Transportation. A variety of transportation modes were exhibited by local companies. Perhaps the most important were the streetcars made by J.M. Jones & Co. of West Troy, while the most interesting were the paper boats made in Troy by E. Waters & Son (two of their paper racing sculls are on display at the Hart Cluett Museum in Troy).
Jones streetcar ad
Waters paper boat Troy City Directory ad
L. Button & Son of Waterford exhibited their steam- and hand-powered fire engines. James Goold & Co. of Albany displayed coaches, buggies, and sleighs. Goold supplied the passenger carriages for the Mohawk and Hudson Railroad, one of the earliest in America. H.J. Richards of West Troy brought his ice yacht, and Troy’s Wait J. Stillman displayed railroad switches. (Click on images below to enlarge.)
Eagle Mowing & Reaping
Agricultural Equipment. Albany exhibitors were prominent in this category. Eagle Mowing and Reaping Machine Co.displayed their machines, P.K. Dederick & Co. displayed their hay and cotton presses, Horace L. Emery his cotton gin lint cleaner, and Stephen Kopf his malt shovels. From Troy, Albert C. Betts exhibited his machine for making wire fencing and H. Strait his potato digger. The better-known Walter A. Wood Mowing and Reaping Machine Manufactory in Hoosick Falls, was not present at the exposition.

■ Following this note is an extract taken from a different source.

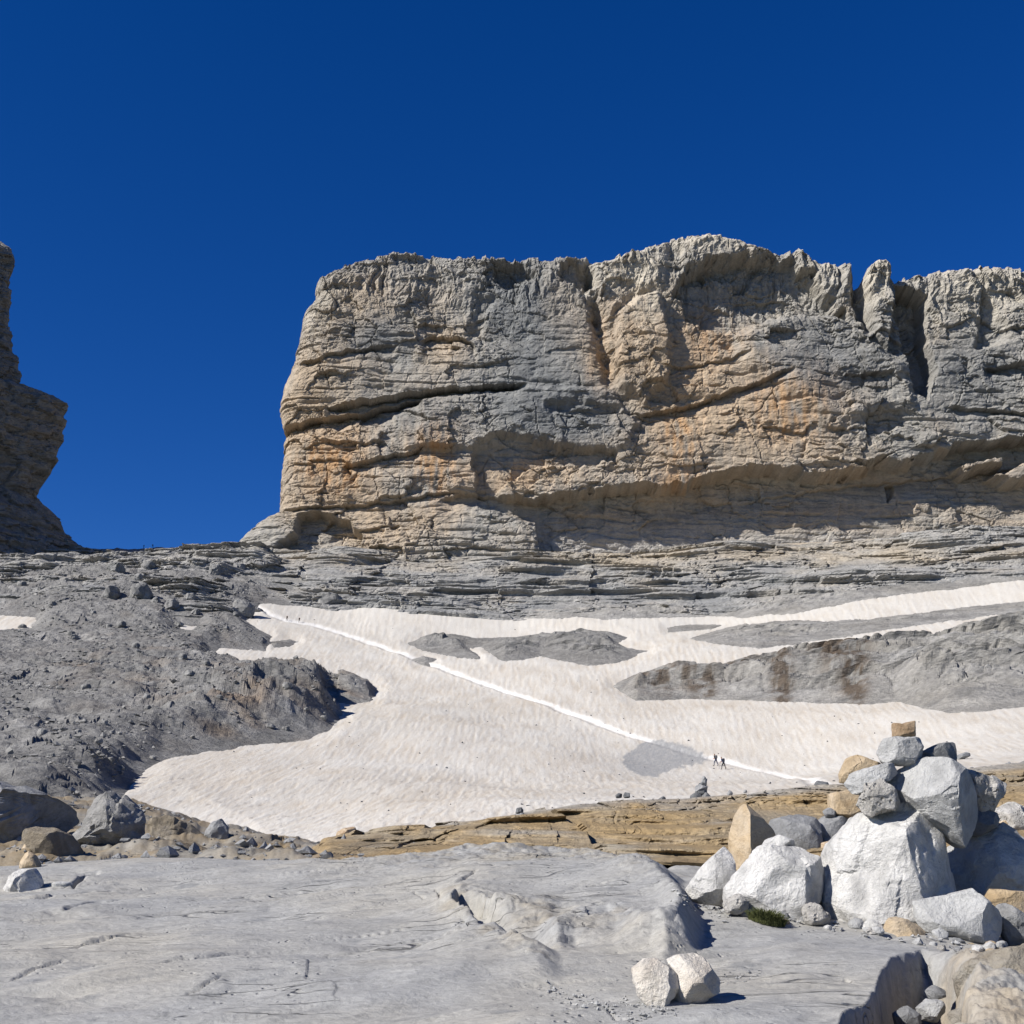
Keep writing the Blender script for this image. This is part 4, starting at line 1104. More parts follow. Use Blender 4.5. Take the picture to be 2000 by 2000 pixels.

Precision Instruments. Venerable Troy company W. & L.E. Gurley displayed their engineering and surveying instruments and apparatus. H.B Nims & Sons exhibited their paper world globes.
Gurley sign at the Burden Iron Works Museum
Nims paper globe ad
Food. E.J. Larrabee & Co. of Albany had this impressive display of their crackers and biscuits at the exposition.
Larrabee stand at exhibition
Correction: The article in our Spring 2026 Newsletter on the 200th anniversary of Meneely bell making in West Troy incorrectly stated that the Plumb Memorial Carillon at Trinity College in Hartford, Connecticut, was cast by Meneely. That carillon was cast by John Taylor & Company of England. The largest carillon cast by Meneely was the Washington Memorial Carillon at Valley Forge, Pennsylvania, with 28 bells.